Três rodadas de sanções impostas pelo Conselho de Segurança (CS) das Nações Unidas não impediram o Irã de desenvolver o seu programa nuclear alegadamente para fins pacíficos - em parte porque a Rússia e a China ajudaram o governo de Teerã a burlá-las. A julgar pelo retrospecto, portanto, uma nova bateria de punições seria inútil ou, pior, teria um efeito bumerangue. "Não é prudente encostar o Irã na parede", disse o presidente Lula na quarta-feira, horas antes de receber a secretária de Estado americana, Hillary Clinton, que reafirmou em Brasília a posição dos Estados Unidos, endossada pela União Europeia, segundo a qual "o tempo da ação internacional é agora". Mas o retrospecto que aparentemente respalda a posição brasileira, favorável a negociações com os iranianos sem data para terminar, é uma premissa enganosa.

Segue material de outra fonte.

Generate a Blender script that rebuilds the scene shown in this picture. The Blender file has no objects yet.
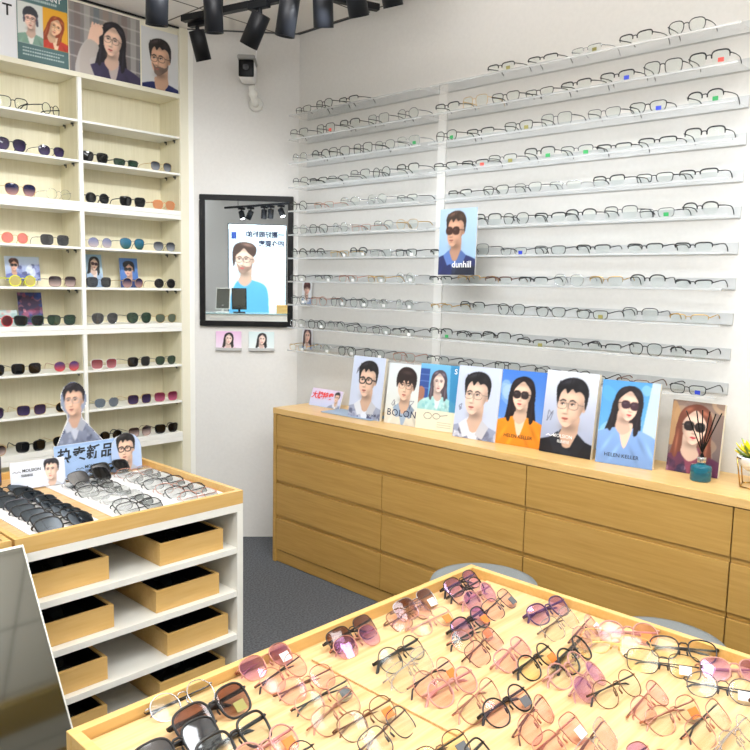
import bpy, bmesh, math, random
import numpy as np
from mathutils import Vector, Matrix

R = math.radians
C = bpy.context.scene.collection
S = bpy.context.scene

# ------------------------------------------------------------------ camera
cam_d = bpy.data.cameras.new('camera')
cam = bpy.data.objects.new('camera', cam_d)
C.objects.link(cam)
cr = Vector((0.68994294, -0.72357465, 0.02045637))
cu = Vector((0.07001578, 0.0948356, 0.99302769))
cf = Vector((0.72046966, 0.68370018, -0.1160928))
M4 = Matrix(((cr.x, cu.x, -cf.x, 0), (cr.y, cu.y, -cf.y, 0), (cr.z, cu.z, -cf.z, 1.55), (0, 0, 0, 1)))
cam.matrix_world = M4
cam_d.sensor_width = 36
cam_d.lens = 36 * 770 / 750
cam_d.clip_start = 0.02
S.camera = cam

# ------------------------------------------------------------------ world, lights, exposure
w = bpy.data.worlds.new('world'); S.world = w; w.use_nodes = True
w.node_tree.nodes['Background'].inputs[0].default_value = (0.9, 0.95, 1, 1)
w.node_tree.nodes['Background'].inputs[1].default_value = 0.3
S.view_settings.view_transform = 'Standard'
S.view_settings.look = 'None'
S.view_settings.gamma = 1
S.view_settings.use_curve_mapping = False
S.view_settings.exposure = 0.07
S.cycles.transparent_max_bounces = 40
S.cycles.max_bounces = 8
S.cycles.caustics_reflective = False
S.cycles.caustics_refractive = False
S.cycles.sample_clamp_indirect = 4.0


def area(name, loc, size, power, color=(1, 0.97, 0.93), rot=(0, 0, 0), size_y=None):
    l = bpy.data.lights.new(name, 'AREA'); l.energy = power; l.color = color
    l.shape = 'RECTANGLE'; l.size = size; l.size_y = size_y or size
    o = bpy.data.objects.new(name, l); o.location = loc; o.rotation_euler = rot
    C.objects.link(o); return o


def spot(name, loc, target, power, angle=100, blend=0.6, color=(1, 1, 1), radius=0.03):
    l = bpy.data.lights.new(name, 'SPOT'); l.energy = power; l.color = color
    l.spot_size = R(angle); l.spot_blend = blend; l.shadow_soft_size = radius
    o = bpy.data.objects.new(name, l); o.location = loc
    o.rotation_euler = (Vector(target) - Vector(loc)).to_track_quat('-Z', 'Y').to_euler()
    C.objects.link(o); return o


def bulb(name, loc, power, color=(1, 0.97, 0.93), radius=0.12):
    l = bpy.data.lights.new(name, 'POINT'); l.energy = power; l.color = color; l.shadow_soft_size = radius
    o = bpy.data.objects.new(name, l); o.location = loc; C.objects.link(o); return o


for i, (x, y) in enumerate([(0.9, 0.3), (-1.0, 0.2), (0.6, -2.7), (-2.2, 1.3), (2.4, -0.2)]):
    area('overhead_fill', (x, y, 2.94), 0.6, 20, (0.93, 0.97, 1.0))  # unseen area lamps added under the ceiling for general brightness
for x, y in ((1.1, -0.6), (-2.6, 0.8)):
    bulb('ceiling_fill_bulb', (x, y, 2.6), 24, (0.86, 0.93, 1.0), 0.35)  # added bulbs without fixtures, lifting the ceiling and the room
area('upward_fill', (1.75, 2.35, 2.6), 0.5, 14, (0.97, 0.97, 1), (R(180), 0, 0))  # this and the next three: added upward lamps that brighten the ceiling
area('upward_fill', (1.15, 1.6, 2.5), 0.8, 50, (1, 0.97, 0.94), (R(180), 0, 0))
area('upward_fill', (0.35, 0.5, 2.25), 1.3, 50, (1, 0.98, 0.95), (R(180), 0, 0))
area('upward_fill', (-1.6, -0.6, 2.25), 1.3, 30, (0.95, 0.98, 1), (R(180), 0, 0))
# spots of the rail facing the glasses rack, and of the rail facing the cabinet
for y in (3.2, 2.75, 2.3, 1.85, 1.4, 0.95, 0.4):
    spot('rack_rail_and_fill_spot', (2.18, y, 2.66), (3.0, y, 0.85), 11, 96, 0.55, (0.84, 0.92, 1.0), 0.06)
for y in (0.5, 1.25, 2.0, 2.7):  # added spots away from the rail, brightening the lower rack
    spot('rack_rail_and_fill_spot', (1.3, y, 2.75), (3.0, y, 1.25), 23, 58, 0.6, (0.82, 0.91, 1.0), 0.08)
for x in (1.1, 1.7, 2.25):
    spot('cabinet_spot_light', (x, 2.45, 2.66), (x + 0.05, 3.95, 1.6), 36, 100, 0.8, (0.93, 0.96, 1.0), 0.05)
spot('corner_spot_light', (2.2, 3.0, 2.66), (2.78, 3.72, 1.0), 1.5, 95, 0.8, (0.88, 0.94, 1), 0.04)
spot('table_spot_light', (1.5, 0.6, 2.85), (1.1, 0.6, 0.9), 3, 75, 0.8, (1, 0.97, 0.97), 0.08)
spot('table_spot_light', (1.3, 1.6, 2.85), (1.1, 2.2, 0.9), 4, 60, 0.8, (1, 0.98, 0.97), 0.06)

# ------------------------------------------------------------------ helpers


def lin(c):
    if isinstance(c, str):
        c = c.lstrip('#'); c = [int(c[i:i + 2], 16) / 255 for i in (0, 2, 4)]
    return tuple((v / 12.92 if v <= 0.04045 else ((v + 0.055) / 1.055) ** 2.4) for v in c)


def mat(name, col, rough=0.5, metal=0.0, spec=0.5, noise=None, bump=None, coat=0.0):
    m = bpy.data.materials.new(name); m.use_nodes = True
    nt = m.node_tree; b = nt.nodes['Principled BSDF']
    c = lin(col)
    b.inputs['Base Color'].default_value = (*c, 1)
    b.inputs['Roughness'].default_value = rough
    b.inputs['Metallic'].default_value = metal
    b.inputs['Specular IOR Level'].default_value = spec
    b.inputs['Coat Weight'].default_value = coat
    if noise or bump:
        tc = nt.nodes.new('ShaderNodeTexCoord')
        nz = nt.nodes.new('ShaderNodeTexNoise')
        sc = (noise or bump)[0]
        nz.inputs['Scale'].default_value = sc
        nz.inputs['Detail'].default_value = 5
        nt.links.new(tc.outputs['Object'], nz.inputs['Vector'])
        if noise:
            rp = nt.nodes.new('ShaderNodeValToRGB')
            k = noise[1]
            rp.color_ramp.elements[0].color = (*[v * (1 - k) for v in c], 1)
            rp.color_ramp.elements[1].color = (*[min(1, v * (1 + k)) for v in c], 1)
            rp.color_ramp.elements[0].position = 0.3; rp.color_ramp.elements[1].position = 0.7
            nt.links.new(nz.outputs['Fac'], rp.inputs['Fac'])
            nt.links.new(rp.outputs['Color'], b.inputs['Base Color'])
        if bump:
            bp = nt.nodes.new('ShaderNodeBump'); bp.inputs['Strength'].default_value = bump[1]
            bp.inputs['Distance'].default_value = 0.002
            nt.links.new(nz.outputs['Fac'], bp.inputs['Height'])
            nt.links.new(bp.outputs['Normal'], b.inputs['Normal'])
    return m


def wood(name, c1, c2, axis='Y', scale=1.0, rough=0.42, streak=26):
    """oak-like grain whose lines run along AXIS"""
    m = bpy.data.materials.new(name); m.use_nodes = True
    nt = m.node_tree; b = nt.nodes['Principled BSDF']
    tc = nt.nodes.new('ShaderNodeTexCoord'); mp = nt.nodes.new('ShaderNodeMapping')
    s = [streak * scale] * 3
    s['XYZ'.index(axis)] = 1.6 * scale
    mp.inputs['Scale'].default_value = s
    nz = nt.nodes.new('ShaderNodeTexNoise'); nz.inputs['Scale'].default_value = 1.0
    nz.inputs['Detail'].default_value = 6; nz.inputs['Roughness'].default_value = 0.65
    nz.inputs['Distortion'].default_value = 0.6
    n2 = nt.nodes.new('ShaderNodeTexNoise'); n2.inputs['Scale'].default_value = 9
    n2.inputs['Detail'].default_value = 4
    mp2 = nt.nodes.new('ShaderNodeMapping'); s2 = [14.0] * 3; s2['XYZ'.index(axis)] = 0.7
    mp2.inputs['Scale'].default_value = s2
    nt.links.new(tc.outputs['Object'], mp.inputs['Vector'])
    nt.links.new(tc.outputs['Object'], mp2.inputs['Vector'])
    nt.links.new(mp.outputs['Vector'], nz.inputs['Vector'])
    nt.links.new(mp2.outputs['Vector'], n2.inputs['Vector'])
    mx = nt.nodes.new('ShaderNodeMath'); mx.operation = 'MULTIPLY_ADD'
    mx.inputs[1].default_value = 0.6
    m3 = nt.nodes.new('ShaderNodeMath'); m3.operation = 'MULTIPLY'; m3.inputs[1].default_value = 0.4
    nt.links.new(n2.outputs['Fac'], m3.inputs[0])
    nt.links.new(nz.outputs['Fac'], mx.inputs[0]); nt.links.new(m3.outputs[0], mx.inputs[2])
    rp = nt.nodes.new('ShaderNodeValToRGB')
    rp.color_ramp.elements[0].color = (*lin(c1), 1); rp.color_ramp.elements[0].position = 0.36
    rp.color_ramp.elements[1].color = (*lin(c2), 1); rp.color_ramp.elements[1].position = 0.64
    nt.links.new(mx.outputs[0], rp.inputs['Fac'])
    nt.links.new(rp.outputs['Color'], b.inputs['Base Color'])
    b.inputs['Roughness'].default_value = rough
    return m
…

É verdade que o tipo de ação que Washington tem em mente costuma produzir, por si, escassos efeitos - com a espetacular exceção do boicote econômico à África do Sul, que precipitou a queda do regime do apartheid. Isso não é o principal, porém. No caso iraniano, se a adoção de novas sanções exprimir e em seguida cimentar a coesão internacional contra a nuclearização do país, a República Islâmica terá recebido uma vigorosa mensagem política que não poderá ignorar. Seria ingenuidade supor que o Irã poderá ser reduzido à condição de Estado-pária. Afinal, a nação persa não é bem um paiseco. Ainda assim, se os aiatolás olharem em volta e se derem conta de que os seus aliados se limitam aos países muçulmanos da África subsaariana e à Venezuela de Hugo Chávez, quem sabe se disponham a fazer de verdade o que até agora só fingiram - conversar a sério. Restará saber em que termos.

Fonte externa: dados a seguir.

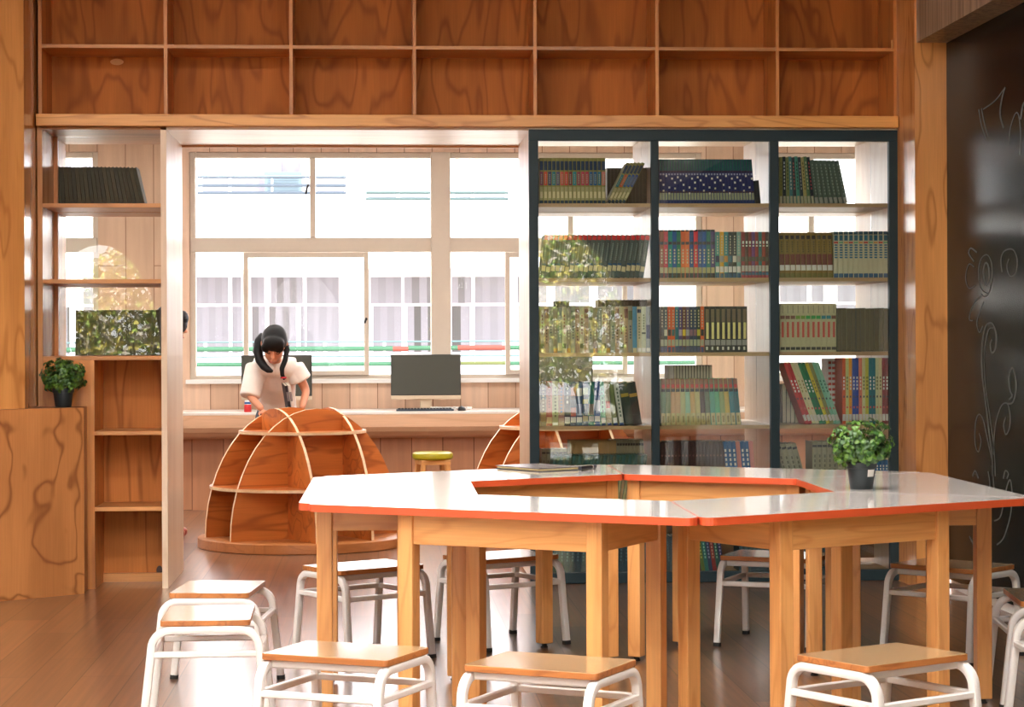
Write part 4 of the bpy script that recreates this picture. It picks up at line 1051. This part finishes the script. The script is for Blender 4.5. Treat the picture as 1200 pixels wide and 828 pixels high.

Hoje como hoje, o Irã se empenha em obter as condições - matéria-prima, equipamentos, tecnologia e base industrial - que lhe permitam fazer a bomba se e quando entender que chegou a hora. Há poucas semanas, o cão de guarda da ONU para o setor, a Agência Internacional de Energia Atômica (AIEA), afirmou existirem amplas evidências de que o país caminha a passos firmes nessa direção. É o mais claro alerta já emitido pela entidade sobre as intenções iranianas. Confere à questão um novo sentido de urgência. E implicitamente eleva o preço das contrapartidas que o Irã poderá exigir para mudar de ideia. Não é impossível - a Líbia mudou -, mas não há uma fórmula segura para dissuadir Teerã. No comunicado conjunto sobre a visita de Hillary, Brasil e Estados Unidos manifestaram a sua "séria preocupação com a evolução nuclear no Irã" e o exortaram a cumprir a resolução da ONU.

Uma coisa, no entanto, são as vastas incertezas sobre como chegar à "solução diplomática positiva para o tema" de que fala o comunicado. Outra é o infantilismo da atitude brasileira de rejeitar liminarmente a via das sanções, com a única finalidade de acicatar o governo americano. O que move a diplomacia lulista é a tolice de que a projeção do País como ator global depende de ser visto repetidamente mostrando a língua para os Estados Unidos - quanto mais importante o pretexto para a pirraça, tanto mais depressa Brasília será contemplada com esse imaginário passaporte para a fama. Já não se trata apenas, ao que tudo indica, do antiamericanismo de ranço ideológico. Agora é a vez do antiamericanismo de resultados - conquanto impalpáveis até onde a vista alcança.

Mas deve ter feito um tremendo sucesso em Teerã a esdrúxula tirada do chanceler Celso Amorim, comparando as pressões dos Estados Unidos contra o Irã à retórica americana sobre as armas de destruição em massa do Iraque antes da invasão do país. Saddam Hussein fazia crer que as tinha para não ser derrubado por seus generais. Mahmoud Ahmadinejad nega que pretenda tê-las enquanto se prepara para fazê-las. Com a lábia dos vendedores de tapetes do bazar de Teerã, os diplomatas iranianos se desdobram em lisonjas ao Brasil - e o Itamaraty, ofuscado pela soberba, cai no conto. Cheio de si, Amorim não quer saber se cresce o consenso pelo endurecimento com o Irã. "O Brasil pensa com a própria cabeça", anunciou, contando vantagem à maneira dos novos-ricos. Só foi superado pelo seu "guia", como se refere a Lula. "Se o Irã for além disso (o uso da energia nuclear para fins pacíficos)", balbuciou ele, "não poderemos concordar." Ahmadinejad treme de medo.